Saying the Words
Let me call him Shlomo. We sometimes are neighbors in shul. Shlomo is honest and hardworking. He learns Torah, keeps its mitzvos, and raises his children with emunah. So if someone were to tell him that he was not yotzei his davening today, he would certainly be upset. If he were told that he actually has to start over and daven from the beginning, he would be annoyed as well. And if he were told that since he became Bar Mitzvah, he has hardly been yotzei a single tefillah, he would be more than upset. He would be shocked, and profoundly hurt.
Why am I saying all this? Because Shlomo doesn’t say the words of the davening. I sit right next to him, so I know. It’s not that I can’t hear him. I do hear him, loud and clear. But all I hear is a hum, rising and falling in intensity, modulated somewhat by the movement of his lips. No words.
A Jewish prayer is not just meditation, or soul-searching. It is communication, a yiddishe neshama reaching out to its Creator. We communicate with others through speech; a Jewish prayer must be spoken (MB 101(2), 62(2,3)). Kavannah (concentration) is also extremely important in tefillah, but sometimes we are yotzei even without it (MB 6(4), 88, 101(1), 51(7)). Thoughtless and absent-minded speech, though perhaps rude, is still speech. But with all the kavanah in the world, if a prayer was not spoken, the person has not prayed. His tefillos are blocked, not by a mechitza of iron, but by his own silence.
Tefillah must be said slowly, each word enunciated with the care of a person counting money (MB 51(8)). However, even if the words are not said clearly, he is still yotzei (MB 62), as long as they were said.
Probably I am not the one to be saying this. My own davening could stand considerable improvement in many ways. And may Hashem forgive me; I don’t mean to criticize his people. But I am very much afraid that Shlomo is not alone. When I daven in other places, in other shuls, in other cities, I hear others like him. Personal observation, along with what others have told me, has convinced me that, unfortunately, this scenario is not uncommon at all.

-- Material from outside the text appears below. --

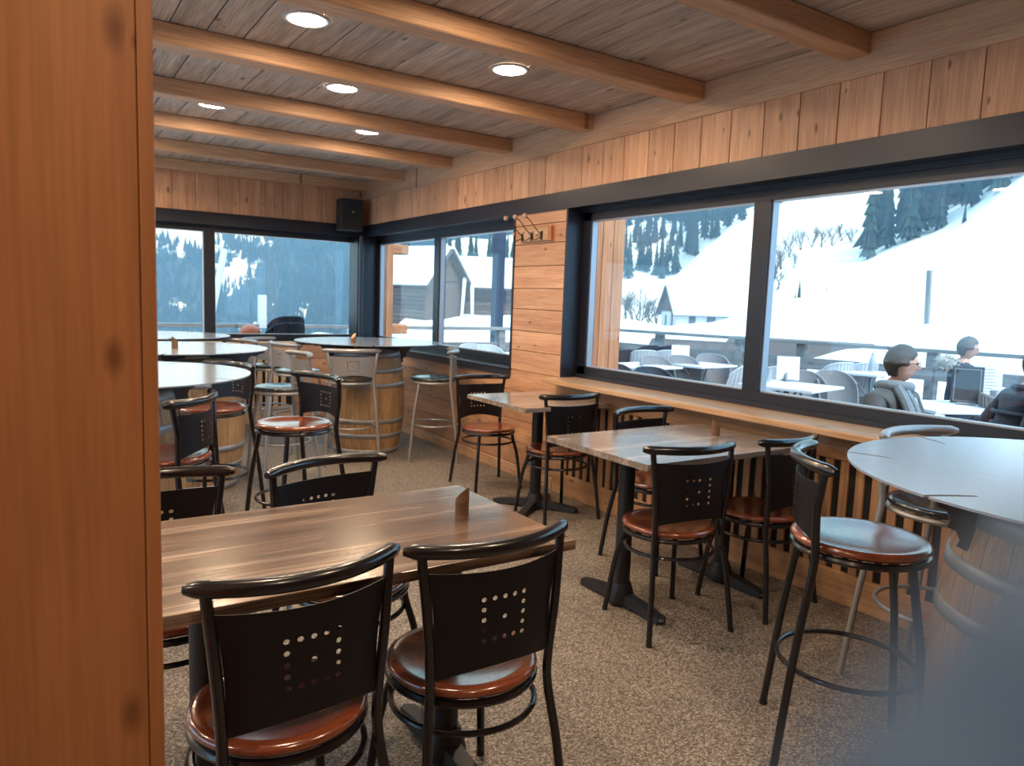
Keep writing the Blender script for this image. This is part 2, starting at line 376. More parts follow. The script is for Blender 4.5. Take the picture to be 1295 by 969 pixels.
MB().box(XW-.006, XW+.20, YR, YB+.0, 2.091, 2.212).box(XW-.012, XW+.01, YR, YB, 2.085, 2.093).build('steel_fascia', M['frame'], wr, label='dark steel fascia band over the windows')
# horizontal boards: pier between the two windows and the wall under the far window
hb = [2.09, 1.996, 1.851, 1.681, 1.51, 1.347, 1.175, 1.019, .855]
def hboard(y0, y1, z0, z1, parent, x=XW, mat='pine_wall'):
    m = MB().plank(y1-y0, z1-z0-.004, .02, .002).mesh('wall_board')
    return link('wall_board', m, M[mat], parent, (x+.012+random.uniform(-.001, .001), (y0+y1)/2, (z0+z1)/2), (PI/2, 0, PI/2))
for z1, z0 in zip(hb[:-1], hb[1:]): hboard(4.335, 5.015, z0, z1, wr)
for z1, z0 in zip([.855, .69, .52, .45-.0, .275, .09], [.69, .52, .45, .275, .09, 0]):
    if z0 == .45: continue
    if z1 == .69: hboard(4.335, YB, .45, .69-.0, wr); continue
    if z1 == .52: continue
    hboard(4.335, YB, z0, z1, wr)
MB().box(XW+.022, XW+.2, 4.335, 5.015, 0, 2.1).box(XW+.022, XW+.2, 5.0, YB, 0, .85).box(XW+.022, XW+.2, .1, 4.36, 0, .83).box(XW+.022, XW+.2, YR, .35, 0, 2.1).build('wall_core', M['dark_gap'], wr)
for z0 in [0, .17, .34, .51, .68, .85, 1.02, 1.19, 1.36, 1.53, 1.70, 1.87]: hboard(YR, .32, z0, min(z0+.17, 2.09), wr)
bb = struct('baseboard_right', label='pine skirting board under the far window')
MB().plank(YB-4.36, .085, .018, .004).build('skirting', M['pine_beam'], bb, (XW-.010, (YB+4.36)/2, .0425), (PI/2, 0, PI/2))

def win(name, y0, y1, z0, z1, mull, x0=XW, depth=.14, label=None, sill=True):
    """window in the right wall: lined reveal, dark frame, mullions, panes"""
    w = struct(name, label=label)
    xf = x0+depth
    MB().box(x0-.006, xf, y0-.02, y0, z0, z1).box(x0-.006, xf, y1, y1+.02, z0, z1).build('reveal', M['frame'], w)
    fr = .085
    f = MB()
    f.box(xf, xf+.07, y0, y1, z0, z0+fr).box(xf, xf+.07, y0, y1, z1-fr, z1).box(xf, xf+.07, y0, y0+fr, z0, z1).box(xf, xf+.07, y1-fr, y1, z0, z1)
    f.box(xf-.02, xf+.0, y0, y1, z0, z0+.03).box(xf-.02, xf, y0, y1, z1-.03, z1)
    f.build('window_frame', M['frame'], w)
    edges = [y0+fr]
    for m in mull:
        MB().box(xf-.004, xf+.07, m-.055, m+.055, z0+fr, z1-fr).build('mullion', M['frame'], w); edges += [m-.055, m+.055]
    edges.append(y1-fr)
    for a, b_ in zip(edges[::2], edges[1::2]):
        g = MB()
        t = .007
        for (p, q, r_, s_) in ((a, b_, z0+fr, z0+fr+t), (a, b_, z1-fr-t, z1-fr), (a, a+t, z0+fr, z1-fr), (b_-t, b_, z0+fr, z1-fr)):
            g.box(xf+.012, xf+.06, p, q, r_, s_)
        g.build('glazing_bead', M['gasket'], w)
        MB().box(xf+.034, xf+.038, a, b_, z0+fr, z1-fr).build('pane', M['glass'], w)
    return w
win('window_1', .35, 4.306, .859, 2.091, [2.725], label='wide window in two panes over the pine shelf')
w2 = win('window_2', 5.02, 8.14, .86, 2.091, [6.62], label='two pane window next to the dark corner')
MB().box(XW-.02, XW+.14, 5.0, YB, .845, .862).box(XW-.02, XW-.004, 5.0, YB, .80, .85).build('window_sill', M['frame_in'], w2)

# ---- back wall
wb = struct('wall_back', label='pine boarded back wall with wide window')
bj = [3.2, 2.989, 2.789, 2.571, 2.354, 2.124, 1.905, 1.69, 1.467, 1.25]
while bj[-1] > XL: bj.append(bj[-1]-.218)
bj = [XW] + bj
for a, b_ in zip(bj[:-1], bj[1:]):
    w = round(a-b_-.004, 3); key = ('b', w)
    if key not in wm: wm[key] = MB().plank(.50, w, .02, .002).mesh('wall_board')
    link('wall_board', wm[key], M['pine_wall'], wb, ((a+b_)/2, YB+.012+random.uniform(-.001, .001), 2.45), (0, PI/2, PI/2))
MB().box(XL, XW+.2, YB+.022, YB+.2, 2.2, 2.688).box(XL, XW+.2, YB+.022, YB+.2, 0, .86).build('wall_core', M['dark_gap'], wb)
MB().box(XL, XW, YB-.006, YB+.2, 2.085, 2.212).build('steel_fascia', M['frame'], wb)
for z0, z1 in zip([0, .17, .34, .51, .68], [.17, .34, .51, .68, .86]):
    m = MB().plank(XW-XL, z1-z0-.004, .02, .002).mesh('wall_board')
    link('wall_board', m, M['pine_wall'], wb, ((XL+XW)/2, YB+.012, (z0+z1)/2), (PI/2, 0, 0))
w3 = struct('window_3', label='back window looking at the mountains')
f = MB(); yf = YB+.12; z0, z1 = .86, 2.085; xa, xb = -2.9, 3.36
f.box(xa, xb, yf, yf+.07, z0, z0+.085).box(xa, xb, yf, yf+.07, z1-.06, z1).box(xa, xa+.08, yf, yf+.07, z0, z1).box(xb-.08, xb, yf, yf+.07, z0, z1)
f.build('window_frame', M['frame'], w3)
MB().box(XL, XW, YB-.01, YB+.13, .84, .862).build('window_sill', M['frame_in'], w3)
mx_ = [1.62, -.1, -1.6]
for m in mx_: MB().box(m-.053, m+.053, yf-.004, yf+.07, z0+.08, z1-.06).build('mullion', M['frame'], w3)
ed = [xb-.08]
for m in mx_: ed += [m+.053, m-.053]
ed.append(xa+.08)
for a, b_ in zip(ed[::2], ed[1::2]):
    g = MB(); t = .007
    for (p, q, r_, s_) in ((b_, a, z0+.085, z0+.092), (b_, a, z1-.067, z1-.06), (b_, b_+t, z0+.085, z1-.06), (a-t, a, z0+.085, z1-.06)): g.box(p, q, yf+.012, yf+.06, r_, s_)
    g.build('glazing_bead', M['gasket'], w3)
    MB().box(b_, a, yf+.034, yf+.038, z0+.085, z1-.06).build('pane', M['glass'], w3)
# the dark corner post
cp = struct('trim_1', label='dark metal clad corner post')
MB().box(3.255, 3.50, 8.13, 8.42, 0.86, 2.091).box(3.20, 3.262, 8.16, 8.42, .86, 2.091).build('corner_cladding', M['frame'], cp)
MB().tube([(3.225, 8.11, .86), (3.225, 8.11, 2.085)], .030, 14).build('corner_pipe', M['frame_in'], cp)
# ---- unseen sides of the room: left and rear, both with long windows
wlft = struct('wall_left', label='boarded left wall')
MB().box(XL-.12, XL, YR, YB+.2, 0, .45).box(XL-.12, XL, YR, YB+.2, 2.35, 2.7).box(XL-.12, XL, YR, 1.2, .45, 2.35).box(XL-.12, XL, 6.9, YB+.2, .45, 2.35).box(XL-.12, XL, 1.1, 1.3, .45, 2.35).box(XL-.12, XL, 4.0, 4.2, .45, 2.35).build('wall_panel', M['pine_wall'], wlft)
wre = struct('wall_rear', label='boarded rear wall')
MB().box(XL, XW+.2, YR-.12, YR, 0, .45).box(XL, XW+.2, YR-.12, YR, 2.35, 2.7).box(XL, XW+.2, YR-.12, YR, .45, 2.35).build('wall_panel', M['pine_wall'], wre)
# ---- the pine clad pillar right beside the camera
pl = struct('trim_2', label='knotty pine clad pillar close on the left')
MB().plank(2.69, .80, .025, .001).build('pillar_board', M['pine_pillar'], pl, (-.2962, .9125, 1.345), (PI/2, -PI/2, 0))
MB().plank(2.69, .26, .0155, .0015).build('pillar_board', M['pine_pillar'], pl, (.1125, 1.029, 1.345), (0, -PI/2, 0))
MB().box(-.69, .104, .914, 1.15, 0, 2.688).build('pillar_core', M['pine_pillar'], pl)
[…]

Truth be told, I can see this tendency in myself. When I find myself in a hurry to catch up, I also begin to mumble. The more the hurry, the less the syllables. It doesn’t have to go far before what I’m saying has nothing to do with the holy words of the Anshei Knesses haGedolah (see Kaf haChaim 5(2)). And I tend to lower my voice, to conceal from myself what is happening to my tefillah. But if I can’t say the words that fast out loud, I can’t whisper them either!
Perhaps I have it all wrong. But perhaps there is someone out there to whom my words apply. Or perhaps he is like me, and they apply some of the time. If so, may הי“ת grant that he hear this painful truth. May he turn an honest ear to his Service of the Heart.
Hashem will hear and understand Shlomo anyway. He knows our true desires, and Shlomo means all the things that he is praying for. But this is not what Shlomo had in mind. He came to pray, as an erliche yid, and he would never be satisfied with less!
These are critical times for Klal Yisroel. Our tefillos are desperately needed, as we call out to our Father in Heaven.